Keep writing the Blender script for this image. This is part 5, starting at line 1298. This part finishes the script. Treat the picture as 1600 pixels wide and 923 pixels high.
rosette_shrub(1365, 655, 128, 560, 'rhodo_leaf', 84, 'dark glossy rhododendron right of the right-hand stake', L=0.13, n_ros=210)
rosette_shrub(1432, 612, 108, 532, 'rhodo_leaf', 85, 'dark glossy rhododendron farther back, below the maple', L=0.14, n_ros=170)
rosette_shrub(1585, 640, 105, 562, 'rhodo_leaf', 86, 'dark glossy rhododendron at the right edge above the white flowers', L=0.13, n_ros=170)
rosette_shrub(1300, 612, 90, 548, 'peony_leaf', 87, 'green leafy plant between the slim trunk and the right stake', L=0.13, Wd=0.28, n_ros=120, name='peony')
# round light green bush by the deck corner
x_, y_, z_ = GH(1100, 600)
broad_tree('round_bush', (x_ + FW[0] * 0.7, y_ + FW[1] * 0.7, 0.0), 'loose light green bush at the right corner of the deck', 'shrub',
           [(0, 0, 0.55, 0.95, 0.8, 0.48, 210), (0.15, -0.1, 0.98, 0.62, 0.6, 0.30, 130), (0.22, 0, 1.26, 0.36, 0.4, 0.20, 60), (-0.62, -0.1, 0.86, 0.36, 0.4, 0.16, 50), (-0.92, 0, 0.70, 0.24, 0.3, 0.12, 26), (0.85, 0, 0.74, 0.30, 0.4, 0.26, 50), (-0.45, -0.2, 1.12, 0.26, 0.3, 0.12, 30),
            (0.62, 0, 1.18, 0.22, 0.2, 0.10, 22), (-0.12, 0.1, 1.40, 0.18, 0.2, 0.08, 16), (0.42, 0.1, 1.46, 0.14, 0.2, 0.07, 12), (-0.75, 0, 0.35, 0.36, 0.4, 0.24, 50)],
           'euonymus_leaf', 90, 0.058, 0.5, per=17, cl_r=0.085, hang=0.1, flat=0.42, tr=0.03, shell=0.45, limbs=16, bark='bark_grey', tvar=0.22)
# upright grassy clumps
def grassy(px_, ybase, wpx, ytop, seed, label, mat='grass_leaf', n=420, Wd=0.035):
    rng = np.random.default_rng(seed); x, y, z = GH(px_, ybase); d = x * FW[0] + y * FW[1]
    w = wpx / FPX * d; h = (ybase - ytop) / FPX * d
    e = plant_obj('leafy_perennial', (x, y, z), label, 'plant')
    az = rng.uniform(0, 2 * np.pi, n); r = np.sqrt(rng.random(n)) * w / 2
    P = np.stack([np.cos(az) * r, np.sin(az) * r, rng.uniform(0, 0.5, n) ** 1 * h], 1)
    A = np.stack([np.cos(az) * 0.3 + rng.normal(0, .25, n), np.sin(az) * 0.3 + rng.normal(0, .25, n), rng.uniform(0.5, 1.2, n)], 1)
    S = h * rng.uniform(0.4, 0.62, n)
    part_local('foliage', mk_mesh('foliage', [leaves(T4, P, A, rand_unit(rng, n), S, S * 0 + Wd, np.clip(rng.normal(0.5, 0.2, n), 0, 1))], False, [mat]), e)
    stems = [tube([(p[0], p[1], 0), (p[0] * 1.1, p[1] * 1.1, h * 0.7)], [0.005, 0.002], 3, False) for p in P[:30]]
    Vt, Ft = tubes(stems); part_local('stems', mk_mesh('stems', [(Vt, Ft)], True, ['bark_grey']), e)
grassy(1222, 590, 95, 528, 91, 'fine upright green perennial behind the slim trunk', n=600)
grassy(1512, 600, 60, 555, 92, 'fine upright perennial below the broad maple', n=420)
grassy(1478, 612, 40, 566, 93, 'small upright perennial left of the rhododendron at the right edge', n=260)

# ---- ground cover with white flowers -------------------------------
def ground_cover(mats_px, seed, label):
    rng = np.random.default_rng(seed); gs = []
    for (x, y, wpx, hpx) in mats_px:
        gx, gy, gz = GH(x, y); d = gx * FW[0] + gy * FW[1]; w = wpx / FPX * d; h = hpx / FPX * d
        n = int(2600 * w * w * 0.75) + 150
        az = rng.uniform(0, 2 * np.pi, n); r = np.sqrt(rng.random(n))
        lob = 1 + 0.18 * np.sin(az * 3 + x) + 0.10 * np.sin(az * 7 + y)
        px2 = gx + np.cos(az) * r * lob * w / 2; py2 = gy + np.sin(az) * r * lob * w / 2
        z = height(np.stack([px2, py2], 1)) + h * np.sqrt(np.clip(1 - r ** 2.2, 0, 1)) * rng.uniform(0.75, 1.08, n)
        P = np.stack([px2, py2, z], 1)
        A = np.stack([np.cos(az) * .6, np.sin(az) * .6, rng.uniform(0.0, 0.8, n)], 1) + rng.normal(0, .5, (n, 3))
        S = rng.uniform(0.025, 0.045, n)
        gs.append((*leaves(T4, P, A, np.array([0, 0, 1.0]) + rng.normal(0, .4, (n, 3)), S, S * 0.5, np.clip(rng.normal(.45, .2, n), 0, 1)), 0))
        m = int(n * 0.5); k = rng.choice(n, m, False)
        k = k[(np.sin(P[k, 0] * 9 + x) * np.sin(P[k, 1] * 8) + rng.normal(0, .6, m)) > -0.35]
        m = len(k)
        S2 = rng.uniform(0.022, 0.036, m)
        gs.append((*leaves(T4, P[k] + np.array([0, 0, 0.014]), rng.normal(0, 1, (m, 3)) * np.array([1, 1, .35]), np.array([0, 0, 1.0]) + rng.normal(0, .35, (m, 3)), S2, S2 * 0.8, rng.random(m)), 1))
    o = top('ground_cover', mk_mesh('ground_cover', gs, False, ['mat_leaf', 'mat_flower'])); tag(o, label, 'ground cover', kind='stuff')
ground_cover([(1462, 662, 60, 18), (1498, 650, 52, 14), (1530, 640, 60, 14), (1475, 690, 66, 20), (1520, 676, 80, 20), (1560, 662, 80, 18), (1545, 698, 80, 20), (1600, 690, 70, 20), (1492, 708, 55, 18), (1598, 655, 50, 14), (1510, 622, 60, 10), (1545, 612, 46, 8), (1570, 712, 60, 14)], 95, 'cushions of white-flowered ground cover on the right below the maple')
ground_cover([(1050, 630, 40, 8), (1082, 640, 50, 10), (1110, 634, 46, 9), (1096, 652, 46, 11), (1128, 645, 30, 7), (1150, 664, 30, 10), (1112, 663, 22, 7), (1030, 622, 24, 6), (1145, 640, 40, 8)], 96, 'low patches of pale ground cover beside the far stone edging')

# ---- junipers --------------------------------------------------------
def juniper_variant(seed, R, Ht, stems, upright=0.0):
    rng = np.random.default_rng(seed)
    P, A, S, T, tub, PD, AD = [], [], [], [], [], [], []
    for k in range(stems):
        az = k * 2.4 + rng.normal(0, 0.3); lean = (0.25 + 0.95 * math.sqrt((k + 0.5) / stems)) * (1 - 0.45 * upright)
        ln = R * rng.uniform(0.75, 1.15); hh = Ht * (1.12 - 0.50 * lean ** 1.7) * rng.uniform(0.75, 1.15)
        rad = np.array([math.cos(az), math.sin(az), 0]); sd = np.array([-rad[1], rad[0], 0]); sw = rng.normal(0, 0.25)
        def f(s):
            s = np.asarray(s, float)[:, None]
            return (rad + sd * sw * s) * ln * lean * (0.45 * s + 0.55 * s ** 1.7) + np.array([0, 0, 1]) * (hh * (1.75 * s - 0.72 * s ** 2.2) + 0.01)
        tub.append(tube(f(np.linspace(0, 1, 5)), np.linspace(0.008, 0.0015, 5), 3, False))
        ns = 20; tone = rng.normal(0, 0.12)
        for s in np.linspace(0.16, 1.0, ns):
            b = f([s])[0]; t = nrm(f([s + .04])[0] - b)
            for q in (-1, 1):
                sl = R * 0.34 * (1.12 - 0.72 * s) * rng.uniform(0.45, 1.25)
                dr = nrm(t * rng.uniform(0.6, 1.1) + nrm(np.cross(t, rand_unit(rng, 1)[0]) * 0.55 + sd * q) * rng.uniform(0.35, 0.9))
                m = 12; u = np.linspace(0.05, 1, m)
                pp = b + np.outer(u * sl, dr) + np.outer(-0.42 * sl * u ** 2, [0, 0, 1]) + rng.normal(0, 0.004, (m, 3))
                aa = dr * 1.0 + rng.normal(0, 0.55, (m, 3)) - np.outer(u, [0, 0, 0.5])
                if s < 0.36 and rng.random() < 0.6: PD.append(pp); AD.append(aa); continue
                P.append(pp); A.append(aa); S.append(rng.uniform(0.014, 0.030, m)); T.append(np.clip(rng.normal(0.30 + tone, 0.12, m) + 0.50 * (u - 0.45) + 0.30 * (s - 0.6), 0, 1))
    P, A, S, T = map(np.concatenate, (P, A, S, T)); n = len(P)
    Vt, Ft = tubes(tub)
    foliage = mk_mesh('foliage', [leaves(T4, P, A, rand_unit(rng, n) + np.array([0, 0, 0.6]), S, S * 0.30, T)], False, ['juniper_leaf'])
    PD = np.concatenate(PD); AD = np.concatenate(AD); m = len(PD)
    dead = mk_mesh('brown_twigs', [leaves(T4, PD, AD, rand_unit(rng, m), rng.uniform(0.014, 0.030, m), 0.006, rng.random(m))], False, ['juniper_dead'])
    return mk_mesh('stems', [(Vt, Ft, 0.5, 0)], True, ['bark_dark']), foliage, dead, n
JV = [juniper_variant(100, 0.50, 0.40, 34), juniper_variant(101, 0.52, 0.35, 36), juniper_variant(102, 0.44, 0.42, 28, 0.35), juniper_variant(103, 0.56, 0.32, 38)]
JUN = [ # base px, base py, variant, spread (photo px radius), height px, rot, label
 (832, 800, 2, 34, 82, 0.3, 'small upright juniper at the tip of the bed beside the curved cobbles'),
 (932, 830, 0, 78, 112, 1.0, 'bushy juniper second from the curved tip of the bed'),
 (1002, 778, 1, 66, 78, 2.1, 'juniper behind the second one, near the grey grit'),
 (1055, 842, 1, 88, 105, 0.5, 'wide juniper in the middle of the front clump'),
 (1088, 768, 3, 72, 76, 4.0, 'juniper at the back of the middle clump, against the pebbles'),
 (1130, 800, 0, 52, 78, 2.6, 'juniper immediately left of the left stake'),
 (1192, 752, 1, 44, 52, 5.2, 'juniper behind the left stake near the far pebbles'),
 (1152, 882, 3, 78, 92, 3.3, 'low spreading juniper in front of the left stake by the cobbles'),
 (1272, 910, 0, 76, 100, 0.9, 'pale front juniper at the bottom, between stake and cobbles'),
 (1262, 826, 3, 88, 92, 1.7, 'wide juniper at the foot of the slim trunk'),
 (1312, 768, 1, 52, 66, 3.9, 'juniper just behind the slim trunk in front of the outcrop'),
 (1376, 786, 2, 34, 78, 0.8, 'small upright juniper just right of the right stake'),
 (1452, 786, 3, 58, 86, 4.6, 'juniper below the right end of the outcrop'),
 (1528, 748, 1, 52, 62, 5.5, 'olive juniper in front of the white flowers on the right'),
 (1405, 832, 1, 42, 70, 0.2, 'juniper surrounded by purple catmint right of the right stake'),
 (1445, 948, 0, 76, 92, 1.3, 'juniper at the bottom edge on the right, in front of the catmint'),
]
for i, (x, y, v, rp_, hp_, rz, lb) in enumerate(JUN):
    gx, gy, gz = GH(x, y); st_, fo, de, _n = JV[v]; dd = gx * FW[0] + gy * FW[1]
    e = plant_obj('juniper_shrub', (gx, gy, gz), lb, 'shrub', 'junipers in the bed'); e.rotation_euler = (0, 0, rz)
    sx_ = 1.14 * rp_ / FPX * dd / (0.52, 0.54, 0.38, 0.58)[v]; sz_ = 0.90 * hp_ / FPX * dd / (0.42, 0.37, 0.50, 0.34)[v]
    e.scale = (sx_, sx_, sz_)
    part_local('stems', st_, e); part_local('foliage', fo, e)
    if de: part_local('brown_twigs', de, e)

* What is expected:
Solely the line containing "(s - 0.6), 0, 1))", the line containing "Vt, Ft = tubes(tub)", and the lines between them are to be given again, exactly as written.

* Solution to this task:
                P.append(pp); A.append(aa); S.append(rng.uniform(0.014, 0.030, m)); T.append(np.clip(rng.normal(0.30 + tone, 0.12, m) + 0.50 * (u - 0.45) + 0.30 * (s - 0.6), 0, 1))
    P, A, S, T = map(np.concatenate, (P, A, S, T)); n = len(P)
    Vt, Ft = tubes(tub)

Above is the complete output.